Il souffla, il se mit à se dire que peut-être il se dispensera de l’acte de
remettre la médaille d’or, Mekhloufi ne tenait pas à
sa place, il m’avait raconté que pour lui si l’Algérie avait perdu, c’était
comme si elle avait perdu son indépendance. Boumediene aurait décidé de couper
la télévision si les Français avaient gagné. Mais le joueur Menguelti
avait tout remis en ordre en crucifiant le gardien français d’un tir des 20
mètres. Ce fut la « seconde indépendance » de l’Algérie, la « guerre » avait été remportée par
cette Algérie qui se faisait appeler « la Mecque des Révolutionnaires ». Le match s’était terminé
avec la joie des supporters algériens, mais aussi avec une belle rencontre
entre les joueurs.
Mais Mekhloufi,
le grand Mekhloufi n’a pas réussi à sauver l’Algérie
contre la Tunisie, à Tunis, un 29 décembre 1968, ce match qualificatif pour la
coupe du monde de 1970, il y avait huit professionnels. Mais en 1982, en
Espagne, il est là et bien là quand l’Algérie battra l’Allemagne par deux buts
à un.
Ce joueur connu pour sa
correction et son excellente éducation, n’ayant jamais écopé d’un carton, est
un véritable gentleman, élégant, souriant, avec une conception du foot qui ne
s’accommode nullement de la primauté de l’argent sur la dimension humaine.

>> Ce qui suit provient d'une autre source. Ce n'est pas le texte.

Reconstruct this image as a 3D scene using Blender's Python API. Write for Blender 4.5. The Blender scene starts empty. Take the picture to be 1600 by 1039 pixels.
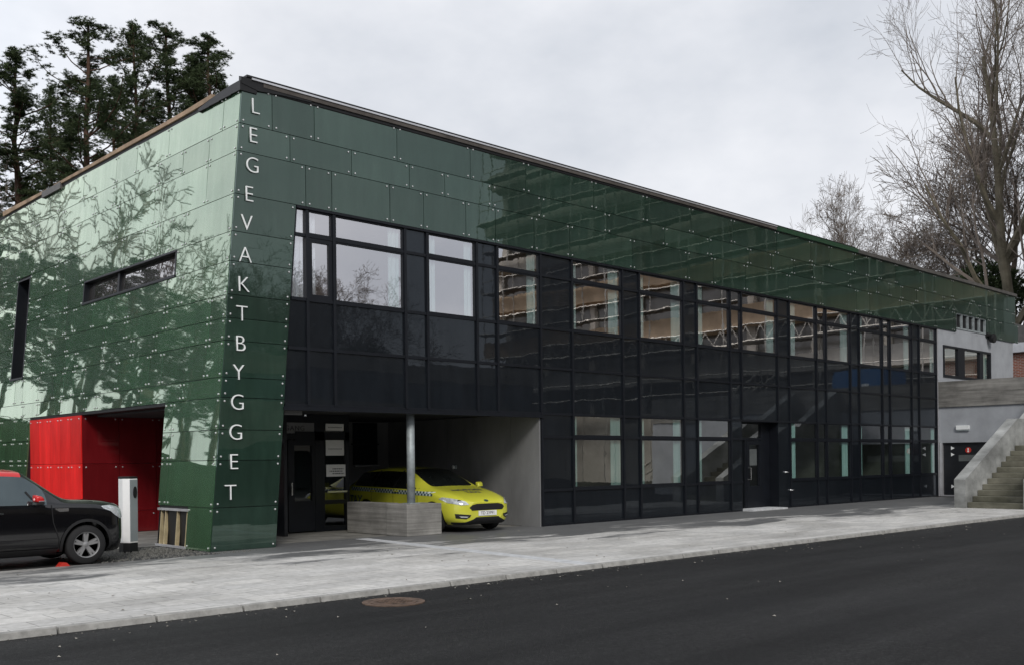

L’important, c’est l’homme, insistait-il dans notre entretien tout en évoquant
avec une grande passion et une émotion non contenue l’expérience de la fameuse
réforme sportive qui avait permis au sport algérien de gagner en maturité avant
que l’argent sale ne pourrisse le sport et l’Algérie à partir des années 1980.
Ce que raconte si Rachid n’a pas uniquement affecté le sport, mais tous les
autres secteurs appauvris par une gestion anachronique.